After apartheid and Jim Crow: Still not equal
BY JESSE JACKSON
December 17, 2013
As Nelson Mandela’s body is laid to rest, the leaders from across the world who came to pay tribute to him leave with shared perspectives. They see the fruits of the remarkable triumphs of Mandela and the African National Congress — the defeat of apartheid, the transition of power from the oppressive minority to the newly empowered majority, the creation of a great democracy. And they see the continued inequality that scars South Africa, the gulf between the wealthy and the impoverished, still largely reflecting a color line.
We see the same in this country. We celebrate, as we should, the remarkable triumphs of Dr. Martin Luther King and the civil rights movement: the end of apartheid in the South, the passage of the Voting Rights Act, the legal prohibition of racial discrimination in employment and education.
Yet we also see the gulf between rich and poor, a gulf still often tracing a color line in many of our cities and regions.
These parallels are not random or accidental. The reality was one people enslaved on three continents — North America, Europe and Africa. Racism is a tool that was used to justify the brutality. Racism exploits the other economically. It creates the illusion of one group’s superiority and another’s inferiority.
The attitude and the practice get rooted into institutions across the society. In South Africa, Mandela and the ANC ended apartheid laws and won the right to vote. In the US, Dr. King and the Civil Rights Movement did the same.

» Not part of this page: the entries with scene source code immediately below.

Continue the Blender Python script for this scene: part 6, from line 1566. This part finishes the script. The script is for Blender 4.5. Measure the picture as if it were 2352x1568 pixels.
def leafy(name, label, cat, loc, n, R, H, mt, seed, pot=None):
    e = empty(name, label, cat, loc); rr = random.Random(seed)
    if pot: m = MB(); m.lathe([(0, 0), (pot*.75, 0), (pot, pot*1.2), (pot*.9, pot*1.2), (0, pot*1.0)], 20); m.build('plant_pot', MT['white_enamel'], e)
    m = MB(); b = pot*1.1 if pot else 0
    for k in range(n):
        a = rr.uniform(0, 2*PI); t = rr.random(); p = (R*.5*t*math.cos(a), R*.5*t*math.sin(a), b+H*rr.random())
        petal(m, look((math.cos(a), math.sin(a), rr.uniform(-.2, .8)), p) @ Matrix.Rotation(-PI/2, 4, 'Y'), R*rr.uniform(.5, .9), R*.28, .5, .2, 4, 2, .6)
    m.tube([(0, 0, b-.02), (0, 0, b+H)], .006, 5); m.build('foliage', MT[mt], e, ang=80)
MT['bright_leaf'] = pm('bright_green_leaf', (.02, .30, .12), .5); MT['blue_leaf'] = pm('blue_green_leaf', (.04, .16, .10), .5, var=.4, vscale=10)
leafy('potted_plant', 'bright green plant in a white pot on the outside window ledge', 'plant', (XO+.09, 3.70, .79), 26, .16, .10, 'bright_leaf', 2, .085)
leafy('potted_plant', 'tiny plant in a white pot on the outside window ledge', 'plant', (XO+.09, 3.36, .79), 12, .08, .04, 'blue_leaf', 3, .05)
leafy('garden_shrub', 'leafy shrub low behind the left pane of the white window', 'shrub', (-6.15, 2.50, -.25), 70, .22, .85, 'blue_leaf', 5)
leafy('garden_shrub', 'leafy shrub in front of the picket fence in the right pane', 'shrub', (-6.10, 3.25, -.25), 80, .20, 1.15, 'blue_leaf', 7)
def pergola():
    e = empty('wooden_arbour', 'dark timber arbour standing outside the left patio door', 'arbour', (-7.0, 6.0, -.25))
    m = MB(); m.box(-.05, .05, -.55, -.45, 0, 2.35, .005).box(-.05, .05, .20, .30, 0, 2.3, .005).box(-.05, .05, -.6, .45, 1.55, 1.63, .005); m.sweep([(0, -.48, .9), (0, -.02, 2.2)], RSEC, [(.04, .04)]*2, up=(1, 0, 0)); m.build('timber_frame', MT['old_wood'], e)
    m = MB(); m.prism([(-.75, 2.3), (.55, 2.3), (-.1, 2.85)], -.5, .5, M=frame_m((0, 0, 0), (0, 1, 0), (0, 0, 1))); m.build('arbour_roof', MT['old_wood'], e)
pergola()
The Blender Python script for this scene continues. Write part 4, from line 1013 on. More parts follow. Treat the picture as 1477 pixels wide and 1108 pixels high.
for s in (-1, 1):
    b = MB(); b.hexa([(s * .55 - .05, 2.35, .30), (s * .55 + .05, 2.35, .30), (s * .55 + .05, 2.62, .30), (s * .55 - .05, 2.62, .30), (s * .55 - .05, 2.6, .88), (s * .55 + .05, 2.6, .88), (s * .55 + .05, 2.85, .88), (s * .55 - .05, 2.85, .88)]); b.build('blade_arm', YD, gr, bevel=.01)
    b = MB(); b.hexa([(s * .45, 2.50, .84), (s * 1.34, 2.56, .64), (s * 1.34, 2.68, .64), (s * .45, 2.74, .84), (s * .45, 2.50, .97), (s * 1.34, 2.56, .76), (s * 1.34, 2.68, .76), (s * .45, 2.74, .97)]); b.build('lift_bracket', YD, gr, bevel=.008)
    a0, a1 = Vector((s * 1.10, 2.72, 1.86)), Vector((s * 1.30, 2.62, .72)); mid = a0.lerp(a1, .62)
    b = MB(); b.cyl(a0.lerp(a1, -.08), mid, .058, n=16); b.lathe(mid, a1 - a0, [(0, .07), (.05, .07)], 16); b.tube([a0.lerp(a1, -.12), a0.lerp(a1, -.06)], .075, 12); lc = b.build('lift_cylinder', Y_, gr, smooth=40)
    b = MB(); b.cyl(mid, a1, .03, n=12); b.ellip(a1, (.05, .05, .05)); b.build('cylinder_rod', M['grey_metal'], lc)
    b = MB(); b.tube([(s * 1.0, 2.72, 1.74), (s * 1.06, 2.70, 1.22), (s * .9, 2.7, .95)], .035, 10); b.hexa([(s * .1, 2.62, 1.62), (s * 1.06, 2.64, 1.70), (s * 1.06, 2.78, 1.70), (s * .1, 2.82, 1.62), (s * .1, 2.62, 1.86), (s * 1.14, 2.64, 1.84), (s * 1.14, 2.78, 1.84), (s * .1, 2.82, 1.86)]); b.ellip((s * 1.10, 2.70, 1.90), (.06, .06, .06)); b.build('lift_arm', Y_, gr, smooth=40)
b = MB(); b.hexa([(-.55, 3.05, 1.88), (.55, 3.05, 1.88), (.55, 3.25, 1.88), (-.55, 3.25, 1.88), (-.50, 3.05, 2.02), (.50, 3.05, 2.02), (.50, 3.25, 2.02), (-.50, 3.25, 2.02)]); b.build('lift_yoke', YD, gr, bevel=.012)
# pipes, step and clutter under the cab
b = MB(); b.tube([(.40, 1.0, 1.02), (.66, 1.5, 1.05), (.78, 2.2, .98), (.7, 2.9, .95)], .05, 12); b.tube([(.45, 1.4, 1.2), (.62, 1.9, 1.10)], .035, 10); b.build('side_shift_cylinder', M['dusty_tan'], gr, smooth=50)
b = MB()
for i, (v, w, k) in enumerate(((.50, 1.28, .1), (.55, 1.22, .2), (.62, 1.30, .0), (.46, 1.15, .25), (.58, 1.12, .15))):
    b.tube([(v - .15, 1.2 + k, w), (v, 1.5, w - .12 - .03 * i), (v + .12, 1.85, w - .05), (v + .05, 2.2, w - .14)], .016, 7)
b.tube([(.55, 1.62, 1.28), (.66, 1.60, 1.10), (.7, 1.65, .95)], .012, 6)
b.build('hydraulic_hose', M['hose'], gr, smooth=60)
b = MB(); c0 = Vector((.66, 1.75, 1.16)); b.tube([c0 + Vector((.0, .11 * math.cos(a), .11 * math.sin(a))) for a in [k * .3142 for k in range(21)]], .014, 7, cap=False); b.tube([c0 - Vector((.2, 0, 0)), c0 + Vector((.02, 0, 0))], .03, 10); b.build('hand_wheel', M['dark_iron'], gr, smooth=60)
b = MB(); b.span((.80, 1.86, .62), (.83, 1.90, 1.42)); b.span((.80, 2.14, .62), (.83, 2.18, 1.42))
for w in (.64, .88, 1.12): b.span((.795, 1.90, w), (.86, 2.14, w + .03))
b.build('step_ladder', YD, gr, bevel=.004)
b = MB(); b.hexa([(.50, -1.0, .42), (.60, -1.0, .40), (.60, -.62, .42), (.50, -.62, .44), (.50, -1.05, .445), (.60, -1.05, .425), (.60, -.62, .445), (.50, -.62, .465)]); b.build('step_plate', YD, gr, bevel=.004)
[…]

But there is also engrained economic separation: clubs, businesses and meetings that remain closed informally, even if they were no longer legally separated. There is the discrimination of legacy: the young inheriting less, having less access to elite schools, for their parents had been locked out. There is the discrimination of property and neighborhood: people of color left out of better neighborhoods, even after they could no longer be legally excluded. There is the discrimination in education: poor urban schools can’t keep the best teachers nor offer the best equipment and supplies. There is discrimination in the access to capital: minority businesses still find it more difficult to raise capital, and rapacious mortgage bankers still prey on minority homeowners.
Over time, a few from across the color line excel and break into the closed clubs, but the majority still faces long odds. But the problem in South Africa, where blacks are the majority, or the U.S., where people of color are becoming the majority, is that the whole economy suffers from the vestiges of entrenched discrimination.
In South Africa, an impoverished majority limits the ability of the country to build a prosperous economy and stable society. In the U.S., the government does less than in other industrial nations to lift the poor, a legacy of the belief that these “takers” are “those people.” Even now the right attacks the Affordable Care Act, “Obamacare,” for allegedly raising costs on the middle class in order to provide health care for “those people.”
In reality, most poor people in the U.S. work every day that they can. They take the early bus. They serve and prepare our food in fast food restaurants. They staff the Wal-Marts where we buy our goods. And at the end of the week, they are paid so little that they are forced to use food stamps to be able to feed themselves. More poor people are white than black. They are disproportionately young and female.
So as we celebrate the remarkable triumphs of Nelson Mandela and his movement in South Africa, and of Dr. King and his movement in the U.S., we realize that much more remains to be done. They freed their peoples but could not win them equality. That remains the next chapter.